▶ [Information provided]:
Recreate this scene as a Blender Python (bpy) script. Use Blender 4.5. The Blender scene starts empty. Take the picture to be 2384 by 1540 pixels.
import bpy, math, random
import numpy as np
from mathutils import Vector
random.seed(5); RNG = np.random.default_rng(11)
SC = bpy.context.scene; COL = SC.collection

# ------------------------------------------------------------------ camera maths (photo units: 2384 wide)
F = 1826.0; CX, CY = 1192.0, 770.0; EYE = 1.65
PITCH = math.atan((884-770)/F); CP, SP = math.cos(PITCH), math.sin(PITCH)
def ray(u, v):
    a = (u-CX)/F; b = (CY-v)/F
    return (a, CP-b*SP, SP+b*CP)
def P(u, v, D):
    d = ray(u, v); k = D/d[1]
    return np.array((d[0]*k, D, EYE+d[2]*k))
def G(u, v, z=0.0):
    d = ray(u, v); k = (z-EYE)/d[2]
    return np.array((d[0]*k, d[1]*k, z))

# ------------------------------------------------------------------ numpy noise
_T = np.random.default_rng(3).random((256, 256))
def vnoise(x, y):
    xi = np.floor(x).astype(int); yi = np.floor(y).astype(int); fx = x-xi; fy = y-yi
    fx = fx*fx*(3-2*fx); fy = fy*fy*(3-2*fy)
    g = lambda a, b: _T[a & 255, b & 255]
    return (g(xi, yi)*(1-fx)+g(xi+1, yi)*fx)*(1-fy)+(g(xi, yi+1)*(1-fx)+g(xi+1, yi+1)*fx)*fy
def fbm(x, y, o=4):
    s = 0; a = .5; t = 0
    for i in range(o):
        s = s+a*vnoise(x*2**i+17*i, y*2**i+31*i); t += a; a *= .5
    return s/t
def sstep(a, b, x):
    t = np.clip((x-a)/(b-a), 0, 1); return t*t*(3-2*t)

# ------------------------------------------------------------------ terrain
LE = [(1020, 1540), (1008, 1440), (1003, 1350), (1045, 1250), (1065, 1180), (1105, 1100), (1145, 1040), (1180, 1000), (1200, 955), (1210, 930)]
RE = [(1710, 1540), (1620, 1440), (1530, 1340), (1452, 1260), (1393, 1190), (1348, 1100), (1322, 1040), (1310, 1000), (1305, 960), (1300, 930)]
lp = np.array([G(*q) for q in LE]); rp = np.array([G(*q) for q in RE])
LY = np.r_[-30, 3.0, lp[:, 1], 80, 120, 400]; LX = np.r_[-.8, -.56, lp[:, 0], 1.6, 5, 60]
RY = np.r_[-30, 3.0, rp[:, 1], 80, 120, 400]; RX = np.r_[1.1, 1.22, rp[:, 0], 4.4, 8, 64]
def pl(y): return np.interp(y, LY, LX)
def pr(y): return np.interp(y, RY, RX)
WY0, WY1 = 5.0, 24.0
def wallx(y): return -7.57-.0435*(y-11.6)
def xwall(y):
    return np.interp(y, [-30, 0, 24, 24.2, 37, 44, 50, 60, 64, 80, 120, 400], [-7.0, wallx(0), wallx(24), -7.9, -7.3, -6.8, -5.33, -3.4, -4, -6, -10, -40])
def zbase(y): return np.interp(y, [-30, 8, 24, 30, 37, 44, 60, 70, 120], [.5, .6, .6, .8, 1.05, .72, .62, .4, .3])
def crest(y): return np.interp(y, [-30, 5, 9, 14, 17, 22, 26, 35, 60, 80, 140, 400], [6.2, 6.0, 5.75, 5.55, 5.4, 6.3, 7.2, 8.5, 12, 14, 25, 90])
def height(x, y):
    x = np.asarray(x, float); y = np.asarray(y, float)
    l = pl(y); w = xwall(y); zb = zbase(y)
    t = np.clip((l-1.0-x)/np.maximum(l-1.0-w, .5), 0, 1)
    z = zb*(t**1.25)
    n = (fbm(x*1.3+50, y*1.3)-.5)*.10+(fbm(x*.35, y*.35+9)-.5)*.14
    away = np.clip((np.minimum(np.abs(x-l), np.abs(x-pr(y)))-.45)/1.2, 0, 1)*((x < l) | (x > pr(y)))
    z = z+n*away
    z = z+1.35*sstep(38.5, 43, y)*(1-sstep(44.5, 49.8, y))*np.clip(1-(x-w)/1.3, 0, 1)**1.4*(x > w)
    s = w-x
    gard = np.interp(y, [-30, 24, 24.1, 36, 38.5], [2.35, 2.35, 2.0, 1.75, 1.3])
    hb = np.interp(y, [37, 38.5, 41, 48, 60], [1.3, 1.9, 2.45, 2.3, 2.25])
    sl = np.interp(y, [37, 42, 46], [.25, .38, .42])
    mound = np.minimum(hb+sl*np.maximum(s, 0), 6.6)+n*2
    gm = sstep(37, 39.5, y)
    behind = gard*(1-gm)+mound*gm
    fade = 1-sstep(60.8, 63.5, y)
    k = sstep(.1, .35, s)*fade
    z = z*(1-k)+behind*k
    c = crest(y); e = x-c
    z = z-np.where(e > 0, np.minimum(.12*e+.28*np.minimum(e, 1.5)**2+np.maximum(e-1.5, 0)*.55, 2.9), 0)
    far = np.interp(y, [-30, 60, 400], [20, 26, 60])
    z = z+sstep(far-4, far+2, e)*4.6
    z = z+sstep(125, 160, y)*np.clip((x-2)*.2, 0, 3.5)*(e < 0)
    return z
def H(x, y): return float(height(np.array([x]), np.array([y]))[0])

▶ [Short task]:
Return every line of the material exactly.

▶ [Finished task]:
Recreate this scene as a Blender Python (bpy) script. Use Blender 4.5. The Blender scene starts empty. Take the picture to be 2384 by 1540 pixels.
import bpy, math, random
import numpy as np
from mathutils import Vector
random.seed(5); RNG = np.random.default_rng(11)
SC = bpy.context.scene; COL = SC.collection

# ------------------------------------------------------------------ camera maths (photo units: 2384 wide)
F = 1826.0; CX, CY = 1192.0, 770.0; EYE = 1.65
PITCH = math.atan((884-770)/F); CP, SP = math.cos(PITCH), math.sin(PITCH)
def ray(u, v):
    a = (u-CX)/F; b = (CY-v)/F
    return (a, CP-b*SP, SP+b*CP)
def P(u, v, D):
    d = ray(u, v); k = D/d[1]
    return np.array((d[0]*k, D, EYE+d[2]*k))
def G(u, v, z=0.0):
    d = ray(u, v); k = (z-EYE)/d[2]
    return np.array((d[0]*k, d[1]*k, z))

# ------------------------------------------------------------------ numpy noise
_T = np.random.default_rng(3).random((256, 256))
def vnoise(x, y):
    xi = np.floor(x).astype(int); yi = np.floor(y).astype(int); fx = x-xi; fy = y-yi
    fx = fx*fx*(3-2*fx); fy = fy*fy*(3-2*fy)
    g = lambda a, b: _T[a & 255, b & 255]
    return (g(xi, yi)*(1-fx)+g(xi+1, yi)*fx)*(1-fy)+(g(xi, yi+1)*(1-fx)+g(xi+1, yi+1)*fx)*fy
def fbm(x, y, o=4):
    s = 0; a = .5; t = 0
    for i in range(o):
        s = s+a*vnoise(x*2**i+17*i, y*2**i+31*i); t += a; a *= .5
    return s/t
def sstep(a, b, x):
    t = np.clip((x-a)/(b-a), 0, 1); return t*t*(3-2*t)

# ------------------------------------------------------------------ terrain
LE = [(1020, 1540), (1008, 1440), (1003, 1350), (1045, 1250), (1065, 1180), (1105, 1100), (1145, 1040), (1180, 1000), (1200, 955), (1210, 930)]
RE = [(1710, 1540), (1620, 1440), (1530, 1340), (1452, 1260), (1393, 1190), (1348, 1100), (1322, 1040), (1310, 1000), (1305, 960), (1300, 930)]
lp = np.array([G(*q) for q in LE]); rp = np.array([G(*q) for q in RE])
LY = np.r_[-30, 3.0, lp[:, 1], 80, 120, 400]; LX = np.r_[-.8, -.56, lp[:, 0], 1.6, 5, 60]
RY = np.r_[-30, 3.0, rp[:, 1], 80, 120, 400]; RX = np.r_[1.1, 1.22, rp[:, 0], 4.4, 8, 64]
def pl(y): return np.interp(y, LY, LX)
def pr(y): return np.interp(y, RY, RX)
WY0, WY1 = 5.0, 24.0
def wallx(y): return -7.57-.0435*(y-11.6)
def xwall(y):
    return np.interp(y, [-30, 0, 24, 24.2, 37, 44, 50, 60, 64, 80, 120, 400], [-7.0, wallx(0), wallx(24), -7.9, -7.3, -6.8, -5.33, -3.4, -4, -6, -10, -40])
def zbase(y): return np.interp(y, [-30, 8, 24, 30, 37, 44, 60, 70, 120], [.5, .6, .6, .8, 1.05, .72, .62, .4, .3])
def crest(y): return np.interp(y, [-30, 5, 9, 14, 17, 22, 26, 35, 60, 80, 140, 400], [6.2, 6.0, 5.75, 5.55, 5.4, 6.3, 7.2, 8.5, 12, 14, 25, 90])
def height(x, y):
    x = np.asarray(x, float); y = np.asarray(y, float)
    l = pl(y); w = xwall(y); zb = zbase(y)
    t = np.clip((l-1.0-x)/np.maximum(l-1.0-w, .5), 0, 1)
    z = zb*(t**1.25)
    n = (fbm(x*1.3+50, y*1.3)-.5)*.10+(fbm(x*.35, y*.35+9)-.5)*.14
    away = np.clip((np.minimum(np.abs(x-l), np.abs(x-pr(y)))-.45)/1.2, 0, 1)*((x < l) | (x > pr(y)))
    z = z+n*away
    z = z+1.35*sstep(38.5, 43, y)*(1-sstep(44.5, 49.8, y))*np.clip(1-(x-w)/1.3, 0, 1)**1.4*(x > w)
    s = w-x
    gard = np.interp(y, [-30, 24, 24.1, 36, 38.5], [2.35, 2.35, 2.0, 1.75, 1.3])
    hb = np.interp(y, [37, 38.5, 41, 48, 60], [1.3, 1.9, 2.45, 2.3, 2.25])
    sl = np.interp(y, [37, 42, 46], [.25, .38, .42])
    mound = np.minimum(hb+sl*np.maximum(s, 0), 6.6)+n*2
    gm = sstep(37, 39.5, y)
    behind = gard*(1-gm)+mound*gm
    fade = 1-sstep(60.8, 63.5, y)
    k = sstep(.1, .35, s)*fade
    z = z*(1-k)+behind*k
    c = crest(y); e = x-c
    z = z-np.where(e > 0, np.minimum(.12*e+.28*np.minimum(e, 1.5)**2+np.maximum(e-1.5, 0)*.55, 2.9), 0)
    far = np.interp(y, [-30, 60, 400], [20, 26, 60])
    z = z+sstep(far-4, far+2, e)*4.6
    z = z+sstep(125, 160, y)*np.clip((x-2)*.2, 0, 3.5)*(e < 0)
    return z
def H(x, y): return float(height(np.array([x]), np.array([y]))[0])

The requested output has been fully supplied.